April 28, 2022

County violated state law in awarding of $80M contract, N.J. Supreme Court rules - NJ.com

The state Supreme Court found Bergen County violated New Jersey public bidding statutes in awarding contracts to renovate its historic courthouse.File photo

Bergen County circumvented public bidding laws when it awarded an $80 million contract to renovate the county’s historic courthouse through a no-bid contract, the New Jersey Supreme Court ruled Thursday.

The decision, which will stop the massive project from going forward for now, could have wider implications. A similar dispute continues in Union County over claims that officials there also skirted public bidding laws in the proposed construction of a $123.8 million government complex in Elizabeth.

“Governmental entities and contractors must know that end-runs around the Local Public Contracts Law are not permissible or enforceable,” wrote Justice Barry Albin.

Bergen County officials did not immediately respond to requests for comment.

Attorney Greg Trif of Morristown, who represents Dobco, the Wayne-based construction and development company that brought the lawsuit against the county, said they were pleased with the ruling affirming the Bergen county could not evade public bidding laws, and that “no county can do so in the future.”

The legal fight began more than a year ago after Dobco filed lawsuits in both Bergen and Union counties after the firm was passed over for consideration for the lucrative deals before the contracts were awarded.

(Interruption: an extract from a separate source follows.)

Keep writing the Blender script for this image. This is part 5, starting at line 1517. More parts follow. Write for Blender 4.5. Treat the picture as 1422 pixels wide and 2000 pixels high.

Lawyers for Dobco charged that the two counties used their respective improvement authorities to get around New Jersey’s Local Public Contracts Law, which requires public bidding for projects that utilize public funding.

In Bergen, the county’s improvement authority set up a selection committee to review and evaluate the proposals submitted and recommend a “short list” of no more than four redevelopment teams to compete for a redevelopment contract for the project.

That short list of respondents were then invited to submit proposals and scored on a number of benchmarks, including experience as well as cost s— rather than the awarding contracts to the lowest bidder.

Dobco, which had submitted a proposal, nevertheless argued in its filings that the process was illegal. It said state law calls for every contract awarded by counties — and their improvement authorities, with few exceptions — be awarded “to the lowest responsible bidder, after public advertising.”

The company claimed that Bergen and Union sought to evade that requirement by weaving “a tangled weblike transaction that involved reshuffling ownership of public land and monies.”

In both cases, a county improvement authority was used as the vehicle to redevelop the properties and the projects went through the state’s alternative Local Redevelopment and Housing Law to solicit requests for the design and construction of the projects.

Both counties defended the process, with Bergen asserting that bidding was not required under the Local Redevelopment and Housing Law. It said going that route enabled public entities to construct “important and inherently beneficial redevelopment projects in an expedited fashion.”

In Bergen, the project involves a multi-year renovation and rehabilitation of the county’s court complex.

The Appellate Division, in an earlier ruling on the challenge to Bergen’s awarding of a contract for the project, said a county improvement authority “cannot avoid the requirements of public bidding for goods or services covered by the Local Public Contracts Law simply by cloaking itself in the rubric of a redevelopment entity.”

The Supreme Court in its opinion on Thursday agreed with the Appellate Division, finding that the Bergen County Improvement Authority was required to comply with the public bidding requirements.

Like the Appellate Division, the high court said it found no evidence that the Legislature intended to create an exception to the mandate to comply with those bidding requirements, even when a county improvement authority, as in the case of Bergen, acts as a redevelopment entity and contracts with a redeveloper.

That would presumably also impact on the Union County project, which was not referenced in the opinion.

Union’s long-planned government complex that Dobco and others claimed had similarly skirted state public bidding laws illegally was halted by a state appeals court earlier this year, which rejected arguments that any delay in that construction project would only incur more costs to taxpayers.

The three-judge panel also determined that the procurement process used by Union County violated New Jersey’s Local Public Contracts Law, and the next phase of the project had to be publicly bid.

The state Supreme Court has yet to agree to take up the Union County case. However, a lower court judge has scheduled hearings to determine the financial harm of halting a project that has already been approved by the county.